(Collection entries)
+---+

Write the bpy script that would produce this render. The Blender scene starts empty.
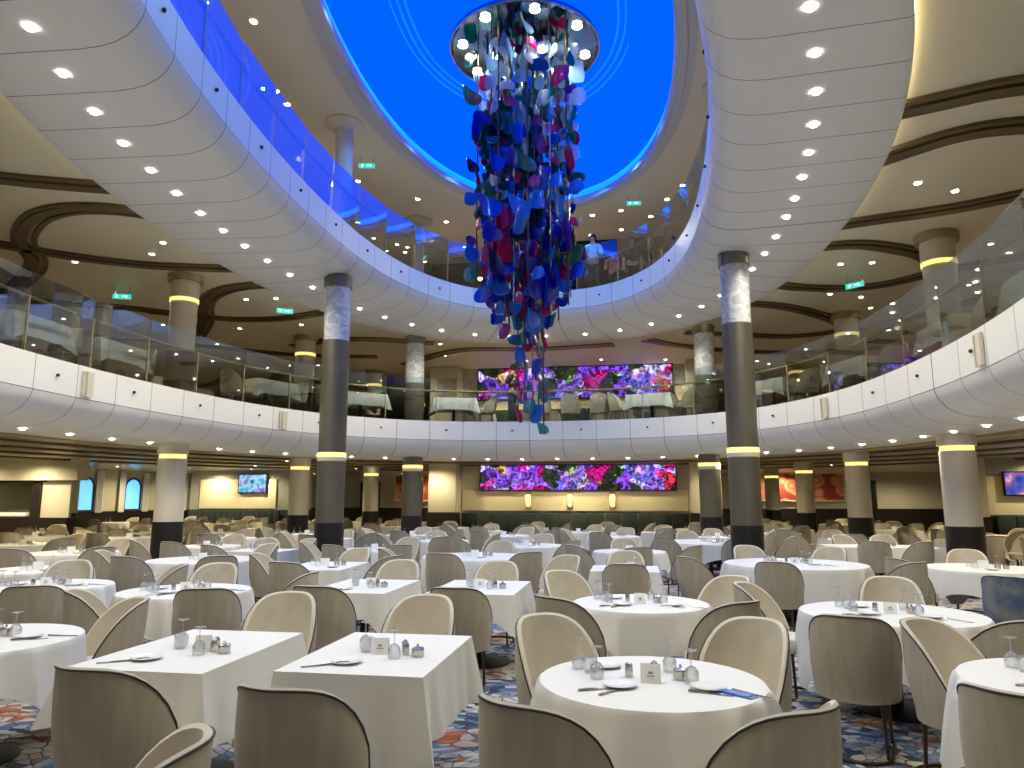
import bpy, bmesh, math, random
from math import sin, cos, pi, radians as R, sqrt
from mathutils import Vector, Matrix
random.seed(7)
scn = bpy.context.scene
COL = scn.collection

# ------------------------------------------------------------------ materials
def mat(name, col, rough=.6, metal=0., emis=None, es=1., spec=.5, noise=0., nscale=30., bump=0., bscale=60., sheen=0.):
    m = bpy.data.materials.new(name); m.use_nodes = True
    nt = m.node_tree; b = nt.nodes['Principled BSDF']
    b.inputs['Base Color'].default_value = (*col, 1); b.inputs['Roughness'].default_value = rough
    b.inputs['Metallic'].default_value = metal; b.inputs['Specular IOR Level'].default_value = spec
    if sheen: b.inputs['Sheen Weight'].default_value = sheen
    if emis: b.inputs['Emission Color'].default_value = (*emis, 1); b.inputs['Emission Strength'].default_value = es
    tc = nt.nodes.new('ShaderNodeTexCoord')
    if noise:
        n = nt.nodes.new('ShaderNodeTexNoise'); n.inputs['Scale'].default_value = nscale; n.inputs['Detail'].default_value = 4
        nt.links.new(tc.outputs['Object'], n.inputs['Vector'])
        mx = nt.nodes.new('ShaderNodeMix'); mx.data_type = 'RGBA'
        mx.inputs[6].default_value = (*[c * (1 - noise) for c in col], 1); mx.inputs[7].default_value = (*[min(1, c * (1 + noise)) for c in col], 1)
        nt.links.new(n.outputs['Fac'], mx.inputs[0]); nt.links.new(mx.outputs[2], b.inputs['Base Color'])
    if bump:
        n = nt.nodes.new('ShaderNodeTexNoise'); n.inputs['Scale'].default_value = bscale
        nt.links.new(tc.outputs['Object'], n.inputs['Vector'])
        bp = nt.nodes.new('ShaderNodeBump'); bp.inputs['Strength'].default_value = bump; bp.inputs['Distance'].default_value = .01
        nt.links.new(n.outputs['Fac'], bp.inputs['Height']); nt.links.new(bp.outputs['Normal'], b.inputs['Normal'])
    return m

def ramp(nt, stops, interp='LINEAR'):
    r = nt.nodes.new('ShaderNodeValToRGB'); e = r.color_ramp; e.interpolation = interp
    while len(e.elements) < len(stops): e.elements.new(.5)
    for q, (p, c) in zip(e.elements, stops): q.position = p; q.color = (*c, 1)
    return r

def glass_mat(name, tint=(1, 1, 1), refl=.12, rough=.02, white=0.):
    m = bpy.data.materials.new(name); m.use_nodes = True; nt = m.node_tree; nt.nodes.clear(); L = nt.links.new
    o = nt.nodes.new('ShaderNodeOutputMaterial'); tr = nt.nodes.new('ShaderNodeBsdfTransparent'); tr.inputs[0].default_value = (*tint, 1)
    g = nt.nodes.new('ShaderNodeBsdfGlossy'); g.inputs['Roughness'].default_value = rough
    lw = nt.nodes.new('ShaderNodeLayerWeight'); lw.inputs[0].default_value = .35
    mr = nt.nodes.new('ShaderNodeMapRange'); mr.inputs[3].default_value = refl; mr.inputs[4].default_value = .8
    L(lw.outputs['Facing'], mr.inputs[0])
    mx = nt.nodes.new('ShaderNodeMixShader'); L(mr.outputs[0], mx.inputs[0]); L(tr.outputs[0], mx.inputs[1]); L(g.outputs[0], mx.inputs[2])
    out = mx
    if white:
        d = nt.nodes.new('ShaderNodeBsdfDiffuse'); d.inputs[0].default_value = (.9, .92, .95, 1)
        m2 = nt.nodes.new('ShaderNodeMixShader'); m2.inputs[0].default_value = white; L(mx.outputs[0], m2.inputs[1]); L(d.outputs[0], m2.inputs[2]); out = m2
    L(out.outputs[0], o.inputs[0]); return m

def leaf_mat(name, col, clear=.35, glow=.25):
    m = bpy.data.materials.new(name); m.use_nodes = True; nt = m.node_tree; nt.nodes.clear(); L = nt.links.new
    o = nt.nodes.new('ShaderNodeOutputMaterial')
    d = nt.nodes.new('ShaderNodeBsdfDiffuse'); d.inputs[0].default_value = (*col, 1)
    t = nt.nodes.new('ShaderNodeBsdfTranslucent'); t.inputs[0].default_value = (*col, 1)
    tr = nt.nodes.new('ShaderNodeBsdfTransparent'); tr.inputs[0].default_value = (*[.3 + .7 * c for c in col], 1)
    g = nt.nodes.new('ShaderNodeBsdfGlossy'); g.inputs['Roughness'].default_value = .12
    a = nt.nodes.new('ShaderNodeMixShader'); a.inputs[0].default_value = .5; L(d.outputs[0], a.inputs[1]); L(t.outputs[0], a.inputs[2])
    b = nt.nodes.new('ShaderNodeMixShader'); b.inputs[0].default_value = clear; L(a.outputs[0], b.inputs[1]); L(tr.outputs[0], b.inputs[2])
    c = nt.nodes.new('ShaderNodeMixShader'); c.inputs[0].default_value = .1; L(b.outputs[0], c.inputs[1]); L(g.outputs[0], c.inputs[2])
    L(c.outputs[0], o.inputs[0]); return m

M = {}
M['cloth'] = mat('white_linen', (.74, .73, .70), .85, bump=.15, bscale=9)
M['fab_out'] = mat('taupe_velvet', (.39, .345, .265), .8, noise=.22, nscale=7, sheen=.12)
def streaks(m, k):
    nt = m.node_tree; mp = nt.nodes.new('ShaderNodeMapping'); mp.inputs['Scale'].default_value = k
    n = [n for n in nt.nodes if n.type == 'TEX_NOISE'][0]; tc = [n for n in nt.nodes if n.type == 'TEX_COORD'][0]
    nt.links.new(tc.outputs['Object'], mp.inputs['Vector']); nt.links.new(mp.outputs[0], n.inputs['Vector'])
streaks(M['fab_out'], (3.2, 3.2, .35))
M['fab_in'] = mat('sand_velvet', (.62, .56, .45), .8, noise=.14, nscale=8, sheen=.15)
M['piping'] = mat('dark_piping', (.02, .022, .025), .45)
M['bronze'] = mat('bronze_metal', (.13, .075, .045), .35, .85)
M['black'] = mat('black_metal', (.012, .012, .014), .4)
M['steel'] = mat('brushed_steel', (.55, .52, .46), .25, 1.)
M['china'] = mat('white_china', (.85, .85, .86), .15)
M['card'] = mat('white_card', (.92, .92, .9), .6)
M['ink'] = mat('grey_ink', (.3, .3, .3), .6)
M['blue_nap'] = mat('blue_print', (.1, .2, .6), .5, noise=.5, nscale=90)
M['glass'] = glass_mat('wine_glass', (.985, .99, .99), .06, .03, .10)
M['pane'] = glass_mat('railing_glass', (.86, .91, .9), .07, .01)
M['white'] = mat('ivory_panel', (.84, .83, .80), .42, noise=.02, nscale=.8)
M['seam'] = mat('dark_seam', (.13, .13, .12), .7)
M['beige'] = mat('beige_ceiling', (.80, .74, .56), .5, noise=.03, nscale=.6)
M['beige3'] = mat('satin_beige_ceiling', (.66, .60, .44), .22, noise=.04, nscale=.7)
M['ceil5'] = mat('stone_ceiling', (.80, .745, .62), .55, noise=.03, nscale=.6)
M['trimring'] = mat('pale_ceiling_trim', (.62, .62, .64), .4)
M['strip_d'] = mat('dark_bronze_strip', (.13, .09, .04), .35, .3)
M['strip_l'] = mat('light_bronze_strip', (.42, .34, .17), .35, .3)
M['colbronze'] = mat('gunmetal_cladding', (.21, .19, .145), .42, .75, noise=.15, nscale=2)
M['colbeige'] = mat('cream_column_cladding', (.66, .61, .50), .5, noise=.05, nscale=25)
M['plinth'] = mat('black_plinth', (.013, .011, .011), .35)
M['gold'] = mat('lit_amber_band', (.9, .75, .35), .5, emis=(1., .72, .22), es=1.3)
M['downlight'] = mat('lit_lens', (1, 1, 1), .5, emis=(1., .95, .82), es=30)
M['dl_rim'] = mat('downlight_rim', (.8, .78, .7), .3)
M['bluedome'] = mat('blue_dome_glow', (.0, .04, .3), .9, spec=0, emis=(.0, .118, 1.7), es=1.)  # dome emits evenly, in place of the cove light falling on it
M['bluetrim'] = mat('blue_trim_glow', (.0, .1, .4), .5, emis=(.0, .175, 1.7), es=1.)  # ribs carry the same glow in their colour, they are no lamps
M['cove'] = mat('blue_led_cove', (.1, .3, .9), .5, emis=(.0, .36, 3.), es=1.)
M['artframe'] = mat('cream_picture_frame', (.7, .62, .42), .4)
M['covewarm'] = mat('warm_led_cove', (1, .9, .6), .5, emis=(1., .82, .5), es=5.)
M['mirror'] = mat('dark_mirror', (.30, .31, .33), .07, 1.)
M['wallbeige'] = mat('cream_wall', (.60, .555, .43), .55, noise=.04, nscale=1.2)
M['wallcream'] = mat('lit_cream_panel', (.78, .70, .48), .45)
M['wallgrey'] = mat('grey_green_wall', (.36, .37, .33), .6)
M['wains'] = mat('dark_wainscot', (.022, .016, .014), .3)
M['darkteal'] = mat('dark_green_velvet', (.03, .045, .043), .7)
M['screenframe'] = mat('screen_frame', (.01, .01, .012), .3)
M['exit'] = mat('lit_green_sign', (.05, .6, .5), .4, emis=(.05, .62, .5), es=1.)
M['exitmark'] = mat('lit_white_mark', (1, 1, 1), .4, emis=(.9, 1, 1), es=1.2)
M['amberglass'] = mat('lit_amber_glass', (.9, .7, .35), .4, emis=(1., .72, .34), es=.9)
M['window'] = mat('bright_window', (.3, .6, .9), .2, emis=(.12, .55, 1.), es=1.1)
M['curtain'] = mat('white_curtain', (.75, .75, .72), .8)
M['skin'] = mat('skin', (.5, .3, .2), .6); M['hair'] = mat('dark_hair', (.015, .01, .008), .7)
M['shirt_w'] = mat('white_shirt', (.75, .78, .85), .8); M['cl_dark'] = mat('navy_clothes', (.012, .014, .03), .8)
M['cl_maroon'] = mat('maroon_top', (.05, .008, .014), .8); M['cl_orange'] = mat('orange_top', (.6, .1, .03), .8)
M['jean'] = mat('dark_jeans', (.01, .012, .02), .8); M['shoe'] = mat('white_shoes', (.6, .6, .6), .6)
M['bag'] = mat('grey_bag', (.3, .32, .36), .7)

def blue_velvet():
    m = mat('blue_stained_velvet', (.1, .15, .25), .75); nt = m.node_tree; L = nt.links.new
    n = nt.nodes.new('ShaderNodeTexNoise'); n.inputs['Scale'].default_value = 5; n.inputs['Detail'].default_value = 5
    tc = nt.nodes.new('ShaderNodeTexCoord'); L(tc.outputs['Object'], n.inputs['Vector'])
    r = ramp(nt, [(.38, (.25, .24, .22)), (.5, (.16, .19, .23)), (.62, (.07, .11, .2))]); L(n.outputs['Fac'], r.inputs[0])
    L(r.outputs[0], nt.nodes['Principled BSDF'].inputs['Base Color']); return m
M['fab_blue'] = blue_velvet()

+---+

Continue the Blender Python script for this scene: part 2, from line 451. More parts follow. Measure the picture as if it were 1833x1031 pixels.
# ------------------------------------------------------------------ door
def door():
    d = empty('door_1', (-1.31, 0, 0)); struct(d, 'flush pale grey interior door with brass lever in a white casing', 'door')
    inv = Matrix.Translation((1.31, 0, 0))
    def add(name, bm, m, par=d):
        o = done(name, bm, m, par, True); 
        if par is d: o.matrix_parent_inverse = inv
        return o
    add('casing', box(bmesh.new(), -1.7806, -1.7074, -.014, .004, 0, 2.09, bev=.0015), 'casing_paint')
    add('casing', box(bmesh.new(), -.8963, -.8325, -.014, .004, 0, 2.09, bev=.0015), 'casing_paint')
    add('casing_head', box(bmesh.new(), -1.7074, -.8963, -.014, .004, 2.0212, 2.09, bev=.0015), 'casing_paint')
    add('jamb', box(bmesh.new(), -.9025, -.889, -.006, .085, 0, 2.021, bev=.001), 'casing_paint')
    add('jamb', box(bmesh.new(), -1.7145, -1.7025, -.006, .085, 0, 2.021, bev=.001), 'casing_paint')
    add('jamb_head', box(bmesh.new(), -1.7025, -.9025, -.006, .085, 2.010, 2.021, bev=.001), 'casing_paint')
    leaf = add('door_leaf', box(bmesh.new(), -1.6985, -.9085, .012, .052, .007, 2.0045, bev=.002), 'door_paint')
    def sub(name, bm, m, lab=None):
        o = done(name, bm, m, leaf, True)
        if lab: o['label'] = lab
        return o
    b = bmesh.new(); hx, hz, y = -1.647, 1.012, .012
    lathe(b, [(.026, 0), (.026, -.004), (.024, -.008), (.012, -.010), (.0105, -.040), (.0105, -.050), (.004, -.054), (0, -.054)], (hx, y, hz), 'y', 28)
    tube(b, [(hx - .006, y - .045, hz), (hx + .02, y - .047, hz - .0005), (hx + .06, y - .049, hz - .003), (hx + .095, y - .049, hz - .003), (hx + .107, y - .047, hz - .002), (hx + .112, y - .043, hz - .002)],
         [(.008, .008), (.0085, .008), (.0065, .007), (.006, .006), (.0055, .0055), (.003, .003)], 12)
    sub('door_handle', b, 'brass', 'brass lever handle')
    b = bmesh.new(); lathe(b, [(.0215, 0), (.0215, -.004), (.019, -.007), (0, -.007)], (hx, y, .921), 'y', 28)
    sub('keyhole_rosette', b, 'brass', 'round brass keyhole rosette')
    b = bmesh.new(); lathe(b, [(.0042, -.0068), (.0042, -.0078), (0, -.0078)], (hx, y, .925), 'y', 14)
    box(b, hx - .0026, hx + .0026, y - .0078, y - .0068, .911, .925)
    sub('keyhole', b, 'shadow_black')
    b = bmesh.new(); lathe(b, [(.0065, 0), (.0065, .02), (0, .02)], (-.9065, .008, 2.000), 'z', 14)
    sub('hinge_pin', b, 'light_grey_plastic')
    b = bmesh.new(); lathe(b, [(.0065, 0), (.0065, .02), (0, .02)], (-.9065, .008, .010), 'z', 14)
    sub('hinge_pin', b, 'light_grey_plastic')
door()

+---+

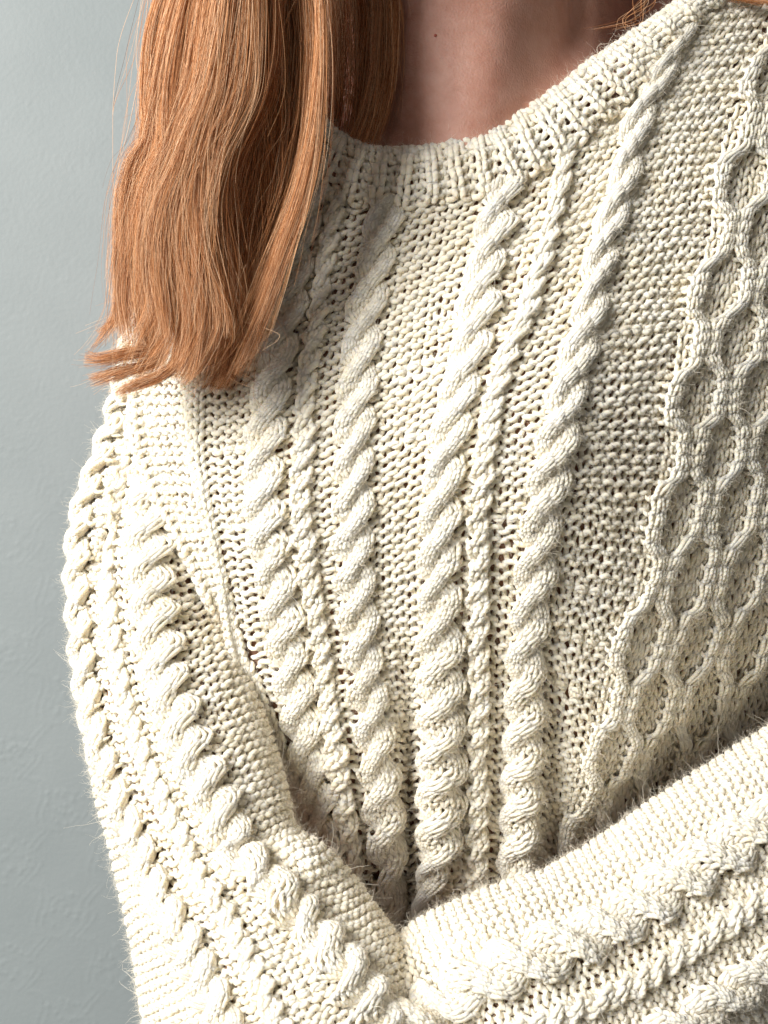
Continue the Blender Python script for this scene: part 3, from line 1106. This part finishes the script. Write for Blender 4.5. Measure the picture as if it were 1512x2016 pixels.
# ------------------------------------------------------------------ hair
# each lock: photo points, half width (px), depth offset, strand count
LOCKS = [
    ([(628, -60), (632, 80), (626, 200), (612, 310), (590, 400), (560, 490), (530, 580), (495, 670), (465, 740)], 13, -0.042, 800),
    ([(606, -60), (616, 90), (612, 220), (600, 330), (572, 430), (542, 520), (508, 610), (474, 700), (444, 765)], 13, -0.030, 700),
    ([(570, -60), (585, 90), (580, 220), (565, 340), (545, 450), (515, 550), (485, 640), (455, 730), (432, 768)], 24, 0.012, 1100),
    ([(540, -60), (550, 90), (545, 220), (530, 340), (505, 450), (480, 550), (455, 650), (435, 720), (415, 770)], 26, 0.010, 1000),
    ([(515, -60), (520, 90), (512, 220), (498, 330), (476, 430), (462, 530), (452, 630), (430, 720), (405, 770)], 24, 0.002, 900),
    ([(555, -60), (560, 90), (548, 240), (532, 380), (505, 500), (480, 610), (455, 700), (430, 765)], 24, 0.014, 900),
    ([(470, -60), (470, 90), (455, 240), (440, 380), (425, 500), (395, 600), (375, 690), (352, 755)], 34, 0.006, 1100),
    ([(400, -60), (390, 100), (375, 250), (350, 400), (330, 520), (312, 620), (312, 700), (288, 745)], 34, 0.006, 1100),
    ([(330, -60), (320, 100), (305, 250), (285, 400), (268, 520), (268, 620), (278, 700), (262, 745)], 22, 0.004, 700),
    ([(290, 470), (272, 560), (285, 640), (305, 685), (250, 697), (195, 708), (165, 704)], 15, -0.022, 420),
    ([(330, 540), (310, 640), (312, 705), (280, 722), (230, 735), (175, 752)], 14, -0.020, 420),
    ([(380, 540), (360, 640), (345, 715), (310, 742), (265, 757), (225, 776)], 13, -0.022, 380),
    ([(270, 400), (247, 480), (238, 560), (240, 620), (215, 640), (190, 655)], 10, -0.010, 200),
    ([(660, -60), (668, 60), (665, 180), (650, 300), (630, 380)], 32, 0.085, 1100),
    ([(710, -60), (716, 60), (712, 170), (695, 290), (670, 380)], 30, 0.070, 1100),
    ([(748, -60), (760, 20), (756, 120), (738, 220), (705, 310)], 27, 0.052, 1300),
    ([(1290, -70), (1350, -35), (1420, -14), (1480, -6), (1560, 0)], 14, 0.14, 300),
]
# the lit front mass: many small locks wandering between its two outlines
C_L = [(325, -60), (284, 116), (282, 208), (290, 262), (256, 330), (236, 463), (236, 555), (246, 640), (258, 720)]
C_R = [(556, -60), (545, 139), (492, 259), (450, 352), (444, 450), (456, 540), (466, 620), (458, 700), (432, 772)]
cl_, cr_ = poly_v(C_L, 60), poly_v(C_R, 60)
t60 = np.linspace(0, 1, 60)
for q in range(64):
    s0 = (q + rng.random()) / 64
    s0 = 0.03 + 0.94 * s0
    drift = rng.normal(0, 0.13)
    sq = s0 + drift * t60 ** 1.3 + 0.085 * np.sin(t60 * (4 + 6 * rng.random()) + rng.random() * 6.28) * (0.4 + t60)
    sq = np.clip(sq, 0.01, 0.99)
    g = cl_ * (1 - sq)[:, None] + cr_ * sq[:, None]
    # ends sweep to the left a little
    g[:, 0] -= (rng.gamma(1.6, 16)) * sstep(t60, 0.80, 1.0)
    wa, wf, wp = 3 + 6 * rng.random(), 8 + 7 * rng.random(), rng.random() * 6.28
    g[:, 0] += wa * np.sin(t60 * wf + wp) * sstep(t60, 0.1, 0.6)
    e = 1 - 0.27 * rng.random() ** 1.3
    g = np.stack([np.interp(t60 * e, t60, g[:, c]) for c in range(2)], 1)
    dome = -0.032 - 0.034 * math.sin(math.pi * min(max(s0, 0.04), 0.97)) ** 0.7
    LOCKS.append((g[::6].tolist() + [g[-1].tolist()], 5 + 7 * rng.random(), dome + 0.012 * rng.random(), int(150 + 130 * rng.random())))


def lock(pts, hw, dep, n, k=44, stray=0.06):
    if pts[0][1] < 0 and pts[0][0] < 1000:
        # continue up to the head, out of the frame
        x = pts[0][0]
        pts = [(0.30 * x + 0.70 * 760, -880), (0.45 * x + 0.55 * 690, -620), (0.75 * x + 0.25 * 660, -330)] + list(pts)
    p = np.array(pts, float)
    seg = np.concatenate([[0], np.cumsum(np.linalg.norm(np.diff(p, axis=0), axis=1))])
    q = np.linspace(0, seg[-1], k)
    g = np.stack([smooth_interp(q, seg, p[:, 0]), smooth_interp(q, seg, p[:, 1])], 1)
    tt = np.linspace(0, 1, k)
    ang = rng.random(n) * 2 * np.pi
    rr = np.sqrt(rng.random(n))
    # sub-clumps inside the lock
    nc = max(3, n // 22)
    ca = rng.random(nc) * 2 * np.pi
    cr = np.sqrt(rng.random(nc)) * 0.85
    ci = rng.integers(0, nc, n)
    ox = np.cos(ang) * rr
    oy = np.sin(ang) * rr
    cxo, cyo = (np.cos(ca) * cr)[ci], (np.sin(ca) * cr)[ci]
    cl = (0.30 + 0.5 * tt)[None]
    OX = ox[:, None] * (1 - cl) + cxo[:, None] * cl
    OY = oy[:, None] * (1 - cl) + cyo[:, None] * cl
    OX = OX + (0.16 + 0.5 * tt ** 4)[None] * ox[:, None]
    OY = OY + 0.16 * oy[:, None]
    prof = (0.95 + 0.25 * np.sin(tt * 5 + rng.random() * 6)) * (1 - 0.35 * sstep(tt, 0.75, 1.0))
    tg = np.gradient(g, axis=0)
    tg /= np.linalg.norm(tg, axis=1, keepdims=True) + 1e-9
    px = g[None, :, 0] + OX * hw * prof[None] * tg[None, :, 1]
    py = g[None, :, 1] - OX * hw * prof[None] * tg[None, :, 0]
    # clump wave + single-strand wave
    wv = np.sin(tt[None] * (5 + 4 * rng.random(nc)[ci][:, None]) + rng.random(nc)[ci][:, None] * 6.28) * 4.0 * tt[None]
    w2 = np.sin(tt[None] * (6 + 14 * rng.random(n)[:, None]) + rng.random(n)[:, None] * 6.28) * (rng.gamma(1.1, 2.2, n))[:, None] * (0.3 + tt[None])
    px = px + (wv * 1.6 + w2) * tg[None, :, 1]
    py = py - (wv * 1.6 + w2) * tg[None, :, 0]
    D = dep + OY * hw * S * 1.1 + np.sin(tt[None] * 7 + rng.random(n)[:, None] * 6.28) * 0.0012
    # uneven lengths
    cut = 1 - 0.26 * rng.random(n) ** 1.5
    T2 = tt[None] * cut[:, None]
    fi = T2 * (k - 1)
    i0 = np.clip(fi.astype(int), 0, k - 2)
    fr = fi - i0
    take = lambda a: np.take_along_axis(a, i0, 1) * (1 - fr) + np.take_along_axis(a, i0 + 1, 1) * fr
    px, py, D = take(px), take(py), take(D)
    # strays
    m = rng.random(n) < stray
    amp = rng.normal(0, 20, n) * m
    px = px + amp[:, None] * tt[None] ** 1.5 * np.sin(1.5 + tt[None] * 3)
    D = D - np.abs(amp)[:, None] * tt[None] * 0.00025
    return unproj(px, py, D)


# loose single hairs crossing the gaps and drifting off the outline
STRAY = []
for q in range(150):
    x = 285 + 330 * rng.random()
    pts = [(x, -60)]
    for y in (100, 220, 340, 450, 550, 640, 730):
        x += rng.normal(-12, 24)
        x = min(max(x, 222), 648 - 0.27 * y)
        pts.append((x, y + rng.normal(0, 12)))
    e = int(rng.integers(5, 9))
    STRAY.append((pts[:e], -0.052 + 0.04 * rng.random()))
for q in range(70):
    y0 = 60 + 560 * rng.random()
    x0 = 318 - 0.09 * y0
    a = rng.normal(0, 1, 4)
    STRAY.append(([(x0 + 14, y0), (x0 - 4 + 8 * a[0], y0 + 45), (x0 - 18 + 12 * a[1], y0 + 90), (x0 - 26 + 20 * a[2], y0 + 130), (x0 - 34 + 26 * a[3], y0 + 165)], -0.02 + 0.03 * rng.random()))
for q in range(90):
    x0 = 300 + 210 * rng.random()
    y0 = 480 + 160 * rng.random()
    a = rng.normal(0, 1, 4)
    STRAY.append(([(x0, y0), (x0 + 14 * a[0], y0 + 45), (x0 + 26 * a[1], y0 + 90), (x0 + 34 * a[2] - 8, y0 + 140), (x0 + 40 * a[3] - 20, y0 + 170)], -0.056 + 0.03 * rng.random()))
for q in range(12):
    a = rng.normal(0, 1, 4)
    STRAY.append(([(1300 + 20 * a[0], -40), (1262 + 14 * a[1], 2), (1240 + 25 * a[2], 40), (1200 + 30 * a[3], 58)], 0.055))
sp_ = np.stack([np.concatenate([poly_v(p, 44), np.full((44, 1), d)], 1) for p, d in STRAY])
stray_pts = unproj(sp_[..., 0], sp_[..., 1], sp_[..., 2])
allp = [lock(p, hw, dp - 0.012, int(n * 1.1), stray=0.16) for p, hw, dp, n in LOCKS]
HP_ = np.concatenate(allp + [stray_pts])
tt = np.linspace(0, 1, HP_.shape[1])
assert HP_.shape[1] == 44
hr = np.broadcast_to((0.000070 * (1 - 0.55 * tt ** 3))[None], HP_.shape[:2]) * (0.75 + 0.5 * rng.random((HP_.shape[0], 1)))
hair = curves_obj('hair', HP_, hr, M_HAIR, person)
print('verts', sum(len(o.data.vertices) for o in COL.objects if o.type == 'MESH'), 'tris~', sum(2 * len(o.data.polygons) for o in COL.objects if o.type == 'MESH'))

+---+

- _Goal_
Give only the lines from the one with "Write the bpy" to the one with "COL = scn.collection", both included, again and exactly; leave the images out.

- _Written answer_
Write the bpy script that would produce this render. The Blender scene starts empty.
import bpy, bmesh, math, random
from math import sin, cos, pi, radians as R, sqrt
from mathutils import Vector, Matrix
random.seed(7)
scn = bpy.context.scene
COL = scn.collection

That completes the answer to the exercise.